His career was now firmly set and he began a successful relationship with Martin Scorsese over the course of two decades, including such classic collaborations as TAXI DRIVER (1976), NEW YORK, NEW YORK (1977), RAGING BULL (1980), THE KING OF COMEDY (1983), GOODFELLAS (1990), CAPE FEAR (1991) and CASINO (1995). For RAGING BULL, his fierce portrait of boxer Jake La Motta, he demonstrated his commitment by packing on 60 pounds to play the boxer in his declining years. The role, still his greatest, won his a number of accolades including the Best Actor Oscar.

 

While always a reliable heavy or mobster, De Niro was afraid of being typecast and sought out roles in which he could demonstrate his deftness at comedy, including such films as BRAZIL (1985), MIDNIGHT RUN (1988), WAG THE DOG (1997) and ANALYZE THIS and the MEET THE FOCKERS franchises. In 1993, De Niro made his directorial debut with A BRONX TALE, an adaptation of his friend Chazz Palminteri’s solo stage show about his turbulent childhood in the Bronx. Aside from directing, he also played the role of Lorenzo, the bus driver who struggles to keep his son away from local mobster Sonny, played by Palminteri. His next directorial project did not come until 2006 and THE GOOD SHEPHERD, which starred Matt Damon and Angelina Jolie. The film depicts the origins of the CIA, with Damon portraying one of the top counter-intelligence agents during World War II and the Cold War. In June 2006, it was announced that De Niro had donated his film archive — including scripts, costumes, and props — to the Harry Ransom Center at the University of Texas at Austin.
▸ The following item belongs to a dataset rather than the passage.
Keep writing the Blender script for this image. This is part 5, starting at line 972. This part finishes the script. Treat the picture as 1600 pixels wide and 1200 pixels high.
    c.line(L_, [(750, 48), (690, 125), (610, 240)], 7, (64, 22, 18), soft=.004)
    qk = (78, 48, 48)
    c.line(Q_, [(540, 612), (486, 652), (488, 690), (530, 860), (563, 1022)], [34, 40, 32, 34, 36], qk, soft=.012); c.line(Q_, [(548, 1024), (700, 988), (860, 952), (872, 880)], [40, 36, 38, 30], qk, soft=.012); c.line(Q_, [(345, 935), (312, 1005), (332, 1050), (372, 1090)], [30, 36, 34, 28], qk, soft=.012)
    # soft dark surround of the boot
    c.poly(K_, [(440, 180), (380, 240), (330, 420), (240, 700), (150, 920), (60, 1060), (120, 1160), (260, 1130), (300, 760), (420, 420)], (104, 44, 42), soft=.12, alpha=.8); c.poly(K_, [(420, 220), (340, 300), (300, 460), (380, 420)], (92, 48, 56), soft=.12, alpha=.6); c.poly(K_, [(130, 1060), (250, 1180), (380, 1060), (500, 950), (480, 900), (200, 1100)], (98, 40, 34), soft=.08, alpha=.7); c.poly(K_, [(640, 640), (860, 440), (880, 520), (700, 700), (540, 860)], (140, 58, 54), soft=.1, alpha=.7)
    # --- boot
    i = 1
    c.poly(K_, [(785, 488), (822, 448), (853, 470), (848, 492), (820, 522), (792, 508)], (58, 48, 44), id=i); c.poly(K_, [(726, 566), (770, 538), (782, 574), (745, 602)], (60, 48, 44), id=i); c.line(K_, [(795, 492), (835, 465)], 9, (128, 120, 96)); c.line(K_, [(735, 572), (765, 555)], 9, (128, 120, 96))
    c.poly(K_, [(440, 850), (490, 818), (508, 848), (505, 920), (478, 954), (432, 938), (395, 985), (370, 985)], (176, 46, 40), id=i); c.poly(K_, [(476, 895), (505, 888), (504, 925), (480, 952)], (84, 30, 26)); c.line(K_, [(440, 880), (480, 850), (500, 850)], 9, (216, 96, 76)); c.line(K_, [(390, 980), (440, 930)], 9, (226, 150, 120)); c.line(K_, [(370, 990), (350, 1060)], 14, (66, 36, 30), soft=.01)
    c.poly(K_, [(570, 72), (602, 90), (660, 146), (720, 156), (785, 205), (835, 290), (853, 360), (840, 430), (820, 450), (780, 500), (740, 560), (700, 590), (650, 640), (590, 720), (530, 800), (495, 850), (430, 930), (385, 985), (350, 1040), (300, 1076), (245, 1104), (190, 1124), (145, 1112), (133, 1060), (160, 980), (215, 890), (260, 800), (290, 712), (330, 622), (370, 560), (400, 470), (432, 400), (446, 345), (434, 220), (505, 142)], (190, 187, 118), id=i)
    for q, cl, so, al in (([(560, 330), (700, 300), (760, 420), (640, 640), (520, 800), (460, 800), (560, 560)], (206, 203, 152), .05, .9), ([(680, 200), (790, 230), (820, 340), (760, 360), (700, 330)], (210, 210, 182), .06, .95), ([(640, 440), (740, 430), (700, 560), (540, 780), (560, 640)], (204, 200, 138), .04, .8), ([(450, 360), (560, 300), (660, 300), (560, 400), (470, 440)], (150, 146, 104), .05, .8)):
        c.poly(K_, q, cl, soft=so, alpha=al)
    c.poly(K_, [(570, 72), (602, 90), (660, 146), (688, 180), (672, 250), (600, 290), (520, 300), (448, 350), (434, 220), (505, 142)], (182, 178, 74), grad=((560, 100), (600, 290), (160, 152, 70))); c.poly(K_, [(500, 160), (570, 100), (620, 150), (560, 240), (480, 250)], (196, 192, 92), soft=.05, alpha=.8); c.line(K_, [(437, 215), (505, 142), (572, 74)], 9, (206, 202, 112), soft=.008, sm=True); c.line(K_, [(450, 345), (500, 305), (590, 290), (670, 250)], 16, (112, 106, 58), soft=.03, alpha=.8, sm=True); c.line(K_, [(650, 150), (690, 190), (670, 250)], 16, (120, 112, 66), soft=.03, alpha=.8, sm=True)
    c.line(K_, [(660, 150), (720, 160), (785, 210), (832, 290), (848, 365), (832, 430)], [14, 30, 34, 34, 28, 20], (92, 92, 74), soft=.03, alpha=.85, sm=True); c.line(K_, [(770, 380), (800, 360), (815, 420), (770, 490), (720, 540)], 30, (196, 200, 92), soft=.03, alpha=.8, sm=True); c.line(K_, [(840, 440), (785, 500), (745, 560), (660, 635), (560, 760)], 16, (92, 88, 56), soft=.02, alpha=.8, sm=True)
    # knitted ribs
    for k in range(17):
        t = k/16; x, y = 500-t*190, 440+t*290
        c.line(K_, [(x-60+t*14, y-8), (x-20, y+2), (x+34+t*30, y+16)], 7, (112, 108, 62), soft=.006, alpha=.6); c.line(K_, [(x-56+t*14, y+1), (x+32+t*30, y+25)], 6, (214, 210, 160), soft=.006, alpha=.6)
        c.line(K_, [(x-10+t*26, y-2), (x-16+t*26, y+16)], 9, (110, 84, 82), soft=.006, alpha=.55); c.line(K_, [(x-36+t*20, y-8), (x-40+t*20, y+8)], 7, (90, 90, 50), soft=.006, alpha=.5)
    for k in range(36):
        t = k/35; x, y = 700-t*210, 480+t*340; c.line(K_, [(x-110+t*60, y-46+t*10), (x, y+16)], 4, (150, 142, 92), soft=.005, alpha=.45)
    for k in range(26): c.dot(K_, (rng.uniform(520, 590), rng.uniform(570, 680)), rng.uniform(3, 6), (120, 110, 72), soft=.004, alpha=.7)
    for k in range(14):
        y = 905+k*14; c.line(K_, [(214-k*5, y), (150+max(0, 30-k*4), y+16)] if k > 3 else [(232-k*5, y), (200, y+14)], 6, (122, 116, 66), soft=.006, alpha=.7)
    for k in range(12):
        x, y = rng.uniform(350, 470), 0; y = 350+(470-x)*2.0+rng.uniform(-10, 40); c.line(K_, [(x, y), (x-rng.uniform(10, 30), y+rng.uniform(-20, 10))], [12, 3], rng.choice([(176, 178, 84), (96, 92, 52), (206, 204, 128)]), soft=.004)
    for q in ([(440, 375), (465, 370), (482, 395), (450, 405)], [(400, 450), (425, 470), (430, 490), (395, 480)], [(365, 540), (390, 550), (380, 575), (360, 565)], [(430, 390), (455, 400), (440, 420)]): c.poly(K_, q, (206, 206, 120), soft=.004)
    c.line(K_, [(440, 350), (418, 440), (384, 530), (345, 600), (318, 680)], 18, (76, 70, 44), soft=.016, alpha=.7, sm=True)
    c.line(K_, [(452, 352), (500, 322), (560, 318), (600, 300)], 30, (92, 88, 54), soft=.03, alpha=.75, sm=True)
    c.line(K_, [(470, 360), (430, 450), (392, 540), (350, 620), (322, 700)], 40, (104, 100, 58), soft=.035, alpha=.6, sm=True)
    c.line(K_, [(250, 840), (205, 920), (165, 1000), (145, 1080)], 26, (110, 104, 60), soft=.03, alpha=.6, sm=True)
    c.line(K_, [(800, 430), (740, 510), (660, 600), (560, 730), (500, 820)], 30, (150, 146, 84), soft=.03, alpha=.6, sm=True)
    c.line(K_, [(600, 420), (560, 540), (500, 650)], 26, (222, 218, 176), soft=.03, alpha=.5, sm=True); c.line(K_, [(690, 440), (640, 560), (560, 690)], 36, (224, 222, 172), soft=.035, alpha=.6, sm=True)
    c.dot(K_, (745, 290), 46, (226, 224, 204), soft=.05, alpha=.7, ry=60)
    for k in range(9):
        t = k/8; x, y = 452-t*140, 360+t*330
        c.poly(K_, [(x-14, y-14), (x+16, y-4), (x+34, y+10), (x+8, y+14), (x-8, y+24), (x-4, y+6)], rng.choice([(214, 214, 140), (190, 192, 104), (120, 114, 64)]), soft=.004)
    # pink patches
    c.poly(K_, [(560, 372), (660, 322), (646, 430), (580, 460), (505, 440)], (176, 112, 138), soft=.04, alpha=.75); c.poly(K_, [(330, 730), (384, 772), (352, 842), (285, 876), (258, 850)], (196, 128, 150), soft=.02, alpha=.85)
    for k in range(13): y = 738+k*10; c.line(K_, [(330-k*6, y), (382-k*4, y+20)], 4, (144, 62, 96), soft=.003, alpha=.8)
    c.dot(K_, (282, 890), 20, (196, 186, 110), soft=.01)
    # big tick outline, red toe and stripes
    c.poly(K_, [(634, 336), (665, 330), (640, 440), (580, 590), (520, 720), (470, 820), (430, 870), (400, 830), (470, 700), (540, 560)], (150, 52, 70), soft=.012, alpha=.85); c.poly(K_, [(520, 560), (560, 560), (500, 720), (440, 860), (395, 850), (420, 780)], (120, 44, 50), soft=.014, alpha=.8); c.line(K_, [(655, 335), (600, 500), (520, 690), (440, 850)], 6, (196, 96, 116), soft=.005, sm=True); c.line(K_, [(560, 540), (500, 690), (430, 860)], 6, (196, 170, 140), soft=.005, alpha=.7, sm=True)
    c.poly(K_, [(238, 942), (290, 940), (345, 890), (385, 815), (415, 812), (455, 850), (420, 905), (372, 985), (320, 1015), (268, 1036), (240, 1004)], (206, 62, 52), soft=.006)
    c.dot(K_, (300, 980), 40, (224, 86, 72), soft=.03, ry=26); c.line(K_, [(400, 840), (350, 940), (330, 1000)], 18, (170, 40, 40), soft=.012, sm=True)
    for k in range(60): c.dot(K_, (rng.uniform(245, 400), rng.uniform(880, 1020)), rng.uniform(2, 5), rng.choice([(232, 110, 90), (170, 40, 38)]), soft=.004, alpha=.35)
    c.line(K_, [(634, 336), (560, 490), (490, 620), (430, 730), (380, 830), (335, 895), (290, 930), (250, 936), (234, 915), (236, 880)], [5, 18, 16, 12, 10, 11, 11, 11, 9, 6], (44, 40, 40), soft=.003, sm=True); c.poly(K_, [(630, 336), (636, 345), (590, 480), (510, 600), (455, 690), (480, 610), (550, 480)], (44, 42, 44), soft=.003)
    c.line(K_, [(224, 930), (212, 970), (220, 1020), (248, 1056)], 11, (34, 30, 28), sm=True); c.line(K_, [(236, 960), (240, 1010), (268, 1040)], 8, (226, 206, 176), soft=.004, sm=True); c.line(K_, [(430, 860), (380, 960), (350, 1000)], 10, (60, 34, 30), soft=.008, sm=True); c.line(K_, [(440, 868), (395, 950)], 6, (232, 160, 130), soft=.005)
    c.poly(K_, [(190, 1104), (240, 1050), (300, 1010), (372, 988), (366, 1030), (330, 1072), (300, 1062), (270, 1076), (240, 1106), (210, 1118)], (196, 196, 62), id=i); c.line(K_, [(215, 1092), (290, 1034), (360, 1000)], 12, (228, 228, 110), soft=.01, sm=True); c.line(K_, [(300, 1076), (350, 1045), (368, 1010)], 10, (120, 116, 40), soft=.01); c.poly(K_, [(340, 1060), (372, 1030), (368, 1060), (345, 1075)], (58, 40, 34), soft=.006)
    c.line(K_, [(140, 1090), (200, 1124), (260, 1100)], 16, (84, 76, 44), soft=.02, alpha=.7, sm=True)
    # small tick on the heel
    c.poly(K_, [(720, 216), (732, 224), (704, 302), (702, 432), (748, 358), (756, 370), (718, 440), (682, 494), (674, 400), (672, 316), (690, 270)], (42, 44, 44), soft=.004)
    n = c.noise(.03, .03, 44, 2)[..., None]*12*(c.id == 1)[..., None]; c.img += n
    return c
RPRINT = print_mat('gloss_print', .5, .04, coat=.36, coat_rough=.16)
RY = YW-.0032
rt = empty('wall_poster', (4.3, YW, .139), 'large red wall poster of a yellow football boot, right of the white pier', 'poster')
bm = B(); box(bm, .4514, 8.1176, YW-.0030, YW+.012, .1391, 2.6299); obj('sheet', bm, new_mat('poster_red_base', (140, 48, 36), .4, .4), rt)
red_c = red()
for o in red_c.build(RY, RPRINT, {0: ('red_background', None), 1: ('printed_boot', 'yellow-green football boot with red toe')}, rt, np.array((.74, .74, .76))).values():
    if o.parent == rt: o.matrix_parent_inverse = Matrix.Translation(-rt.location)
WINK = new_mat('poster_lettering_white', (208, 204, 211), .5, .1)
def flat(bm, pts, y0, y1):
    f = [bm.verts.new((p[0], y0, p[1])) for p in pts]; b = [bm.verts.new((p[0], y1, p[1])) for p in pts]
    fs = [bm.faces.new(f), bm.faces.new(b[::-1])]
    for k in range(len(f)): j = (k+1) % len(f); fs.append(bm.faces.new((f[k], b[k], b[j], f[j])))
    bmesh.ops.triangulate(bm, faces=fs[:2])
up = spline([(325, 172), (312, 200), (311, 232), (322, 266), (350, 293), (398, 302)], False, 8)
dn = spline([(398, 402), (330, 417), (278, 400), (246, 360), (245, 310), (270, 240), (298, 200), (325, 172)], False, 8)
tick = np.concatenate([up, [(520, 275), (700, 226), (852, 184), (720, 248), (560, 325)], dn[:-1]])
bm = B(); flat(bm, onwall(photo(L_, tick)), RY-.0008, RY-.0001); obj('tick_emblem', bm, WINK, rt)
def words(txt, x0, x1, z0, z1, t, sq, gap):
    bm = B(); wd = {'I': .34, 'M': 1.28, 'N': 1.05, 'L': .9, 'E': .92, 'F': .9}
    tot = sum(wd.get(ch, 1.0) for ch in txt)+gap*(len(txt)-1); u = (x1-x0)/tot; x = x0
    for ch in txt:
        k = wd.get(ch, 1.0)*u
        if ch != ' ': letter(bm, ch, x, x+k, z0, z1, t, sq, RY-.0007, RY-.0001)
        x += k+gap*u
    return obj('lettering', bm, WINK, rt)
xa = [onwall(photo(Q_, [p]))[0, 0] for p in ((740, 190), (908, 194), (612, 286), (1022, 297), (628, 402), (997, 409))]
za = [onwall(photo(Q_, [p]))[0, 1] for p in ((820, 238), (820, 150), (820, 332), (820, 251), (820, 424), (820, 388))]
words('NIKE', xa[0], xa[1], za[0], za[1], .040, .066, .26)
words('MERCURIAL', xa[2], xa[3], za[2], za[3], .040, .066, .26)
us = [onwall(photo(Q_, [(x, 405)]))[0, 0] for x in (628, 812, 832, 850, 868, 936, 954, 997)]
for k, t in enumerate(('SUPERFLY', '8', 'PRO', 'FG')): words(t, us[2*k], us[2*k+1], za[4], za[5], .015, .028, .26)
In recent years, De Niro has been a successful producer with his Tribeca Productions company with collaborator Jane Rosenthal. Most of the films have been vehicles for the actor, but the slate has included such diverse projects as THUNDERHEART (1992), NIGHT AND THE  CITY (1992), A BRONX TALE (1993), FAITHFUL (1996), MARVIN’S ROOM (1996), MONUMENT AVENUE (1998), FLAWLESS (1999), THE ADVENTURES OF ROCKY AND BULLWINKLE (2000), MEET THE PARENTS (2000), ABOUT A BOY (2002), MEET THE FOCKERS (2004), RENT (2005), THE GOOD SHEPHERD (2006), WHAT JUST HAPPENED (2008), PUBLIC ENEMIES (2009) and LITTLE FOCKERS (2010).

De Niro has been dubbed the “don of downtown” particularly for his capital investments in the Tribeca neighborhood in lower Manhattan. His non-film projects have included the Nobu, Tribeca Grill and Locanda Verde restaurants and the Greenwich Hotel. He is thought to be a major real estate magnate, owning many retail and residential properties in the neigbhborhood. His concerns for Tribeca inspired his decision after the devastation of the September 11 attacks to launch the Tribeca Film Festival, as a means of restimulating the economy in a downtown Manhattan forever changed by the events.

Receiving monies from both the city and from corporate sponsor American Express, the Festival has become one of the important cultural and social events of the New York calendar. In its tenth year, with most of the action ironically not happening in Tribeca at all, the Festival has come into its own as a major supporter of indie and world cinema through the public screenings and its own distribution arm that brings a dozen films to larger audiences via VOD platforms on leading cable and satellite networks. The Tribeca brand has even extended to Doha, Qatar, where the Festival sponsors a sister event each October called the Tribeca Doha Film Festival. With the recent hiring of Geoffrey Gilmore of  the Sundance Film Festival, the Tribeca brand looks to become one of the most recognizable in the media world. De Niro the actor, the producer, the director, the resteranteur, the real estage magnate and the film festival honcho continues to make his mark as a New York institution and a film personality of unparalleled accomplishment.